10. Should the value of securities in force exceed the secured claims by more than 10 % as a whole, upon buyer's request we shall be obliged to that extent to release securities of our choice.

X. Notices of Defects

1. Any notice of defect because of lesser weight shall be excluded, if the loss is less than 5 %.

2. Compliance with the agreed or customary dimensions of width and length shall only be ensured for tailor-made clothing within the scope of the textile specific deviations, for all other supplies compliance with the average of the total delivery according to the offer content is ensured.

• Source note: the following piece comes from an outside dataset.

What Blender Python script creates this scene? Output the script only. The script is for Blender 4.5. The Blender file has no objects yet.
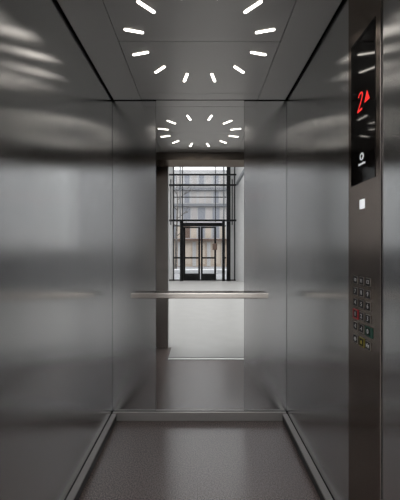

3. Commercial or technically-unavoidable deviations in quality, colour, width and property cannot be objected to. Defects may only objected to immediately after the arrival of the goods at the place determined by the buyer. Such notice will only be considered if the defect is announced within 10 days after the goods are received by the buyer and his giving notice to the seller in writing. Any objection shall be excluded if the goods have started to be used, or, in the case of hidden defects, if 8 weeks have passed after the arrival of the goods at their place of destination.

4. Any further claims for damages shall be excluded. In particular, the buyer shall not be entitled to any claims for damages, if they were caused by the fact that he failed to use the goods properly or utilized them together with products of other suppliers. Products containing seeds must be watered sufficiently before they are ready for sale according to DIN (translator's note: German Industrial Standard) 18917 section 6.2. Claims for damages shall also be excluded if damages arise due to a peculiar soil property or other circumstances in the field of application. All damages arising as a result of any defect shall be excluded.

5. If the buyer claims for damages caused by a flaw in quality of the goods supplied the seller's liability shall be limited to the purchase price of that portion of his delivery which caused the damage.

6. Goods objected to may only be returned after approval by the seller. In case of a deficient or incorrect delivery the seller shall have the right to send a replacement delivery within the agreed time of delivery plus an allowed period of four weeks for renewed delivery.

XI. Partial Invalidity

Should any provision of these general terms of delivery and payment become invalid in part or wholly, the other terms hereunder shall remain fully effective. Already now the contracting parties agree that such invalid provision shall be replaced by a valid provision which will econmically come closest to the purpose of the arrangement aimed at and acceptable to both parties.